Im Haus der Gianfrancescos genoss Rita ihre letzten Augenblicke und nahm heimlich Bilder von ihrer Familie auf, die ein Leben lang vorhalten mussten. Rita konnte ihren Entschluss, dem Ordensleben beizutreten, zwar Freunden und Fremden mitteilen, brachte es aber nicht fertig, es Mae zu sagen. Sie konnte die Reaktion ihrer Mutter nicht einschätzen. Deshalb sagte sie gar nichts, als sie wie gewöhnlich am 15. August 1944 das Haus verließ, um zur Arbeit zu gehen. Peter Poss fuhr sie zur Bushaltestelle und bezahlte wieder ihre Fahrt nach Cleveland. Er versprach, einen an Mae Francis geschriebenen Brief per Eilboten abzuschicken. Für Rita war dies die einzige Möglichkeit, ihre Entscheidung zu verwirklichen.

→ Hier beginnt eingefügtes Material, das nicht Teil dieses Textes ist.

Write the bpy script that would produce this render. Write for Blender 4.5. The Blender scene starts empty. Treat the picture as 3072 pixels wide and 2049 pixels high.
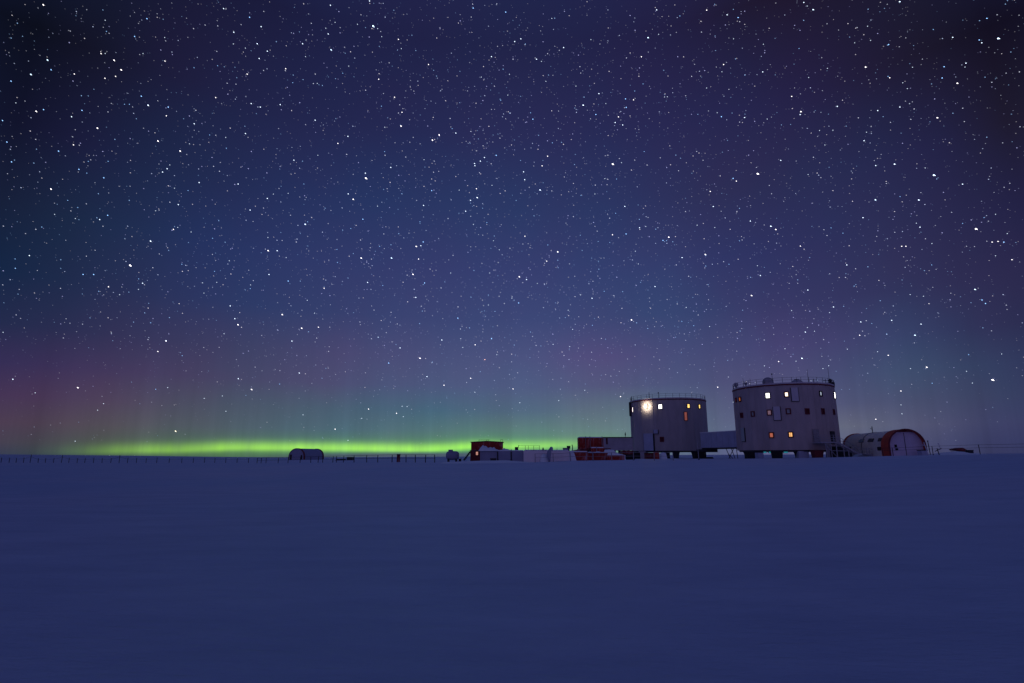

Als sich die Bustüren hinter ihrer schwierigen Kindheit, der zerbrochenen Familie und der schweren Belastung durch Mae schlossen, blickte Rita auf eine heitere Zukunft, die sie zusammen mit ihrem Geliebten, mit Jesus, verbringen würde. Im Gebet und in der Stille kämpfte sie in Gedanken mit den Schuldgefühlen, ihre beste Freundin auf Erden verlassen zu haben. Aber sie musste ihren eigen Weg gehen. Das wollte Gott. Bald schon würde sie ganz von dieser Welt abgeschlossen sein. Rita erwartete, von all ihren Sorgen befreit zu werden. Als sie die sechzig Meilen weite Reise zu ihrer neuen Heimat hinter sich gebracht hatte, verblasste Canton in ihrem Gedächtnis. Sie stellte sich vor, die Stadt niemals wiederzusehen und glaubte, sanft in ein neues Leben der Demut und der Anonymität hinüberzugleiten.